As the airline shared the details of these new routes, it also revised its financial forecast for the fourth quarter, predicting a significant increase in profitability. This move is part of a larger initiative to enhance their earnings by $1 billion over a three-year period. The merger with Hawaiian Airlines is expected to foster greater operational efficiencies that could result in savings of at least $500 million by 2027.
In addition to these developments, Alaska Airlines intends to introduce a premium co-branded credit card, a strategy that has proven successful for other airlines in increasing revenue.
Moreover, the airline has committed to a significant $1 billion stock buyback program, which is designed to enhance the value of existing shares for its investors.

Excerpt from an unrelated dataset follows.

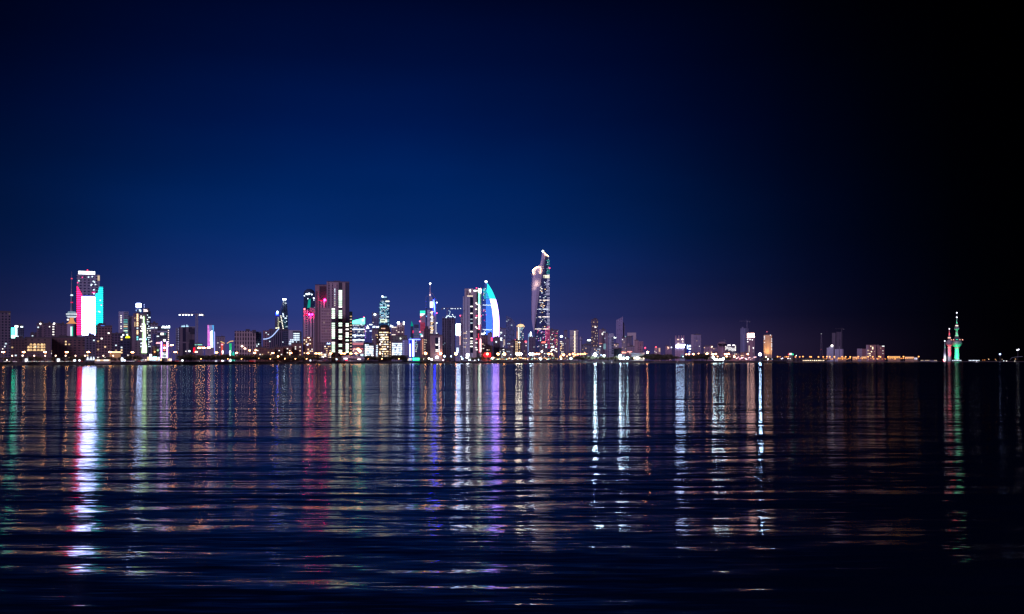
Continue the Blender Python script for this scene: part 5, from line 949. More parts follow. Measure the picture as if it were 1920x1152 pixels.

Shares of Alaska Air Group, based in Seattle, surged by 14% during midday trading following the announcement.
Starting in May, Alaska Airlines will commence flights from Seattle to Tokyo’s Narita International Airport, followed by the introduction of the Seattle-Seoul route in October.
By 2030, the airline aims to operate flights from Seattle to a minimum of twelve international destinations, utilizing larger jets obtained from Hawaiian Airlines in a recent acquisition deal valued at $1 billion plus the assumption of its existing debts.
Alaska Airlines has also raised its earnings expectations for the fourth quarter to between 40 and 50 cents per share, a notable increase from its previous estimate of 20 to 40 cents per share. This revision is attributed to better-than-anticipated booking figures for November and December. Similar positive forecasts were issued last week by both Southwest Airlines and American Airlines, reflecting a strong demand for leisure travel.